* begin Provided material *
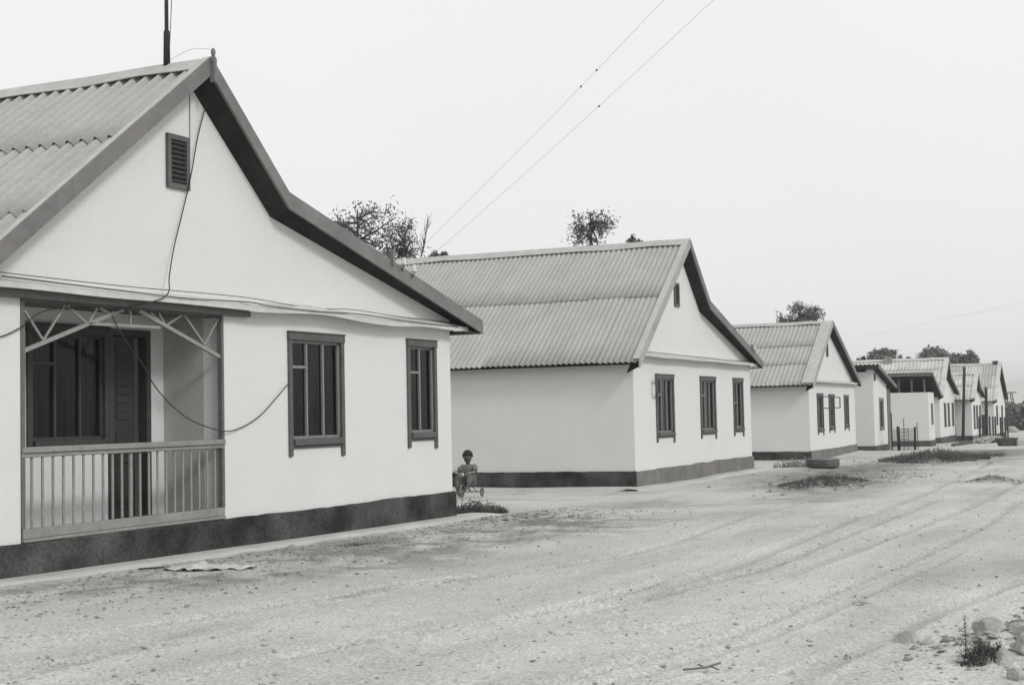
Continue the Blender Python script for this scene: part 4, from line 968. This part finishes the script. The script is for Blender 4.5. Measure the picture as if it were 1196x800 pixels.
# ------------------------------------------------------------ boy on the tricycle
BX, BY = -.985, 29.45; BZ = tz(BX, BY)+.02; HEAD = rad(-107)
tc = empty('tricycle', (BX, BY, BZ), HEAD, 'small child tricycle ridden by the boy at the wall', 'tricycle')
fw = MB().torus((.33, 0, .14), .118, .022, (0, 1, 0), 22, 7).build('wheel', 'rubber', tc)
sp = MB()
for k in range(8): a = k*pi/4; sp.tube([(.33, 0, .14), (.33+.12*cos(a), 0, .14+.12*sin(a))], .003, 4)
sp.tube([(.33, -.04, .14), (.33, .04, .14)], .02, 8); sp.build('spokes', 'chrome', fw)
for s in (-1, 1):
    w = MB().torus((-.22, s*.25, .10), .080, .020, (0, 1, 0), 18, 7).build('wheel', 'rubber', tc)
    sp = MB()
    for k in range(6): a = k*pi/3; sp.tube([(-.22, s*.25, .10), (-.22+.08*cos(a), s*.25, .10+.08*sin(a))], .003, 4)
    sp.build('spokes', 'chrome', w)
m = MB(); m.tube([(.26, 0, .44), (.22, 0, .34), (.02, 0, .20), (-.22, 0, .12)], .014, 8); m.tube([(-.22, -.25, .10), (-.22, .25, .10)], .010, 8)
m.tube([(-.02, 0, .20), (-.10, 0, .30)], .012, 8); m.tube([(-.22, -.14, .11), (-.12, 0, .27)], .008, 6); m.tube([(-.22, .14, .11), (-.12, 0, .27)], .008, 6)
m.build('frame', 'darkmetal', tc)
m = MB()
for s in (-1, 1): m.tube([(.26, s*.03, .36), (.31, s*.035, .25), (.33, s*.035, .14)], .010, 6)
m.build('fork', 'darkmetal', tc)
hb = MB().tube([(.20, -.19, .52), (.24, -.10, .50), (.255, 0, .44), (.24, .10, .50), (.20, .19, .52)], .009, 8).build('handlebar', 'chrome', tc)
for s in (-1, 1): MB().tube([(.215, s*.145, .513), (.185, s*.225, .522)], .017, 8).build('grip', 'insul', hb)
MB().tube([(.27, -.0, .47), (.31, -.0, .47)], [.04, .045], 12).build('lamp', 'chrome', tc)
m = MB().ball((-.12, 0, .305), .11, (1.1, .9, .28), 12, 6).build('seat', 'rubber', tc)
for s, z in ((-1, .09), (1, .20)):
    MB().tube([(.33, s*.04, .14), (.33+.0, s*.06, z)], .007, 6).box(.30, .36, s*.06 if s > 0 else -.13, .13 if s > 0 else -.06, z-.012, z+.008).build('pedal', 'rubber', tc)

def skinned(name, nodes, edges, m, parent, root=0, sub=2, smooth=True):
    me = bpy.data.meshes.new(name); me.from_pydata([n[0] for n in nodes], edges, []); 
    bm = bmesh.new(); bm.from_mesh(me); ly = bm.verts.layers.skin.verify(); bm.verts.ensure_lookup_table()
    for i, n in enumerate(nodes):
        r = n[1]; bm.verts[i][ly].radius = (r, r) if not isinstance(r, tuple) else r; bm.verts[i][ly].use_root = (i == root)
    bm.to_mesh(me); bm.free(); me.materials.append(M[m]); o = bpy.data.objects.new(name, me); COL.objects.link(o); o.parent = parent
    sk = o.modifiers.new('skin', 'SKIN'); sk.use_smooth_shade = True; sk.branch_smoothing = .6
    sb = o.modifiers.new('sub', 'SUBSURF'); sb.levels = sb.render_levels = sub
    return o
person = empty('person', (BX, BY, BZ), HEAD, 'little boy with dark hair and open necked shirt, seated on a tricycle', 'person')
N = []; Eg = []
def nd(p, r, link=None):
    N.append((p, r)); i = len(N)-1
    if link is not None: Eg.append((link, i))
    return i
pel = nd((-.12, 0, .375), (.085, .10)); w1 = nd((-.11, 0, .47), (.078, .095), pel); ch = nd((-.09, 0, .58), (.082, .108), w1); ns = nd((-.085, 0, .665), (.05, .062), ch)
nk = nd((-.08, 0, .705), .036, ns); hd0 = nd((-.062, 0, .755), (.084, .080), nk); hd1 = nd((-.064, 0, .815), (.098, .090), hd0); hd2 = nd((-.070, 0, .885), (.090, .082), hd1)
for s in (-1, 1):
    hp = nd((-.07, s*.07, .36), .072, pel); kn = nd((.16, s*.13, .44), .052, hp); cf = nd((.22, s*.13, .32), .046, kn)
    az = .235 if s > 0 else .125; ak = nd((.285, s*.105, az), .030, cf); he = nd((.30, s*.10, az-.03), .028, ak); to = nd((.375, s*.10, az-.035), .018, he)
    sh0 = nd((-.085, s*.115, .635), .046, ch); el = nd((-.01, s*.20, .51), .036, sh0); wr = nd((.14, s*.185, .525), .025, el); pm = nd((.182, s*.186, .532), (.020, .011), wr)
    for k in range(4):
        yy = s*(.206-.014*k) ; ln = (.016, .020, .018, .014)[k]
        f1 = nd((.205, yy, .540), .0062, pm); f2 = nd((.205+ln, yy, .528), .0058, f1); nd((.203+ln*.6, yy, .508), .005, f2)
    t1 = nd((.185, s*.160, .520), .0068, pm); nd((.200, s*.150, .508), .0058, t1)
nose = None
body = skinned('body', N, Eg, 'skin', person)
# clothing, hair, face
N, Eg = [], []
a = nd((-.12, 0, .37), (.105, .122)); b = nd((-.112, 0, .46), (.100, .116), a); c = nd((-.085, 0, .58), (.110, .132), b); d = nd((-.087, 0, .645), (.070, .088), c)
for s in (-1, 1): p = nd((-.086, s*.115, .64), .064, c); q = nd((-.045, s*.168, .575), .058, p); nd((-.028, s*.188, .545), .058, q)
skinned('shirt', N, Eg, 'shirt', person)
N, Eg = [], []
a = nd((-.12, 0, .37), (.115, .125))
for s in (-1, 1): p = nd((-.05, s*.075, .365), .100, a); q = nd((.155, s*.115, .445), .084, p); r = nd((.212, s*.12, .335), .072, q); az = .26 if s > 0 else .165; nd((.262, s*.11, az), .050, r)
skinned('trousers', N, Eg, 'pants', person)
for s in (-1, 1):
    az = .235 if s > 0 else .125; MB().ball((.335, s*.10, az-.035), .05, (1.25, .55, .5), 10, 6).build('shoe', 'rubber', person)
hr = MB(); n, mm = 18, 9; vs = []; fs = []; random.seed(5)
for i in range(mm+1):
    for k in range(n):
        th = pi*.60*i/mm; ph = 2*pi*k/n; low = 1 if cos(ph) < .25 else .74; th2 = th*low; rr = .112*(1+random.uniform(-.06, .10))
        vs.append((-.078+rr*1.02*sin(th2)*cos(ph), rr*.94*sin(th2)*sin(ph), .852+rr*1.0*cos(th2)))
for i in range(mm):
    for k in range(n): fs.append((i*n+k, (i+1)*n+k, (i+1)*n+(k+1) % n, i*n+(k+1) % n))
hr.add(vs, fs, True).build('hair', 'hair', person)
for s in (-1, 1):
    MB().ball((.012, s*.028, .826), .009, (.6, 1.2, .7), 8, 5).build('eye', 'hair', person); MB().ball((-.07, s*.080, .815), .017, (.6, .4, 1.2), 8, 5).build('ear', 'skin', person)
MB().ball((.022, 0, .798), .012, (1, .8, 1.3), 8, 5).build('nose', 'skin', person); MB().ball((.010, 0, .768), .014, (.5, 1.2, .3), 8, 5).build('mouth', 'hair', person)

HB = MB().box(-910, 1310, -70, 1360, -4, 24).build('haze', 'dark'); HB.data.materials.clear()
hm = bpy.data.materials.new('haze'); hm.use_nodes = True; t = hm.node_tree; t.nodes.remove(t.nodes['Principled BSDF'])
pv = t.nodes.new('ShaderNodeVolumePrincipled'); pv.inputs['Color'].default_value = (.95, .95, .95, 1); pv.inputs['Density'].default_value = .0007; pv.inputs['Anisotropy'].default_value = .2
t.links.new(pv.outputs[0], t.nodes['Material Output'].inputs['Volume']); HB.data.materials.append(hm); tag(HB, kind='stuff')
* end Provided material *
◆ **Task statement**
Return the material line for line, from its beginning to the line that contains "z+.008).build('pedal', 'rubber', tc)", with the pictures left out.

◆ **Answer below**
Continue the Blender Python script for this scene: part 4, from line 968. This part finishes the script. The script is for Blender 4.5. Measure the picture as if it were 1196x800 pixels.
# ------------------------------------------------------------ boy on the tricycle
BX, BY = -.985, 29.45; BZ = tz(BX, BY)+.02; HEAD = rad(-107)
tc = empty('tricycle', (BX, BY, BZ), HEAD, 'small child tricycle ridden by the boy at the wall', 'tricycle')
fw = MB().torus((.33, 0, .14), .118, .022, (0, 1, 0), 22, 7).build('wheel', 'rubber', tc)
sp = MB()
for k in range(8): a = k*pi/4; sp.tube([(.33, 0, .14), (.33+.12*cos(a), 0, .14+.12*sin(a))], .003, 4)
sp.tube([(.33, -.04, .14), (.33, .04, .14)], .02, 8); sp.build('spokes', 'chrome', fw)
for s in (-1, 1):
    w = MB().torus((-.22, s*.25, .10), .080, .020, (0, 1, 0), 18, 7).build('wheel', 'rubber', tc)
    sp = MB()
    for k in range(6): a = k*pi/3; sp.tube([(-.22, s*.25, .10), (-.22+.08*cos(a), s*.25, .10+.08*sin(a))], .003, 4)
    sp.build('spokes', 'chrome', w)
m = MB(); m.tube([(.26, 0, .44), (.22, 0, .34), (.02, 0, .20), (-.22, 0, .12)], .014, 8); m.tube([(-.22, -.25, .10), (-.22, .25, .10)], .010, 8)
m.tube([(-.02, 0, .20), (-.10, 0, .30)], .012, 8); m.tube([(-.22, -.14, .11), (-.12, 0, .27)], .008, 6); m.tube([(-.22, .14, .11), (-.12, 0, .27)], .008, 6)
m.build('frame', 'darkmetal', tc)
m = MB()
for s in (-1, 1): m.tube([(.26, s*.03, .36), (.31, s*.035, .25), (.33, s*.035, .14)], .010, 6)
m.build('fork', 'darkmetal', tc)
hb = MB().tube([(.20, -.19, .52), (.24, -.10, .50), (.255, 0, .44), (.24, .10, .50), (.20, .19, .52)], .009, 8).build('handlebar', 'chrome', tc)
for s in (-1, 1): MB().tube([(.215, s*.145, .513), (.185, s*.225, .522)], .017, 8).build('grip', 'insul', hb)
MB().tube([(.27, -.0, .47), (.31, -.0, .47)], [.04, .045], 12).build('lamp', 'chrome', tc)
m = MB().ball((-.12, 0, .305), .11, (1.1, .9, .28), 12, 6).build('seat', 'rubber', tc)
for s, z in ((-1, .09), (1, .20)):
    MB().tube([(.33, s*.04, .14), (.33+.0, s*.06, z)], .007, 6).box(.30, .36, s*.06 if s > 0 else -.13, .13 if s > 0 else -.06, z-.012, z+.008).build('pedal', 'rubber', tc)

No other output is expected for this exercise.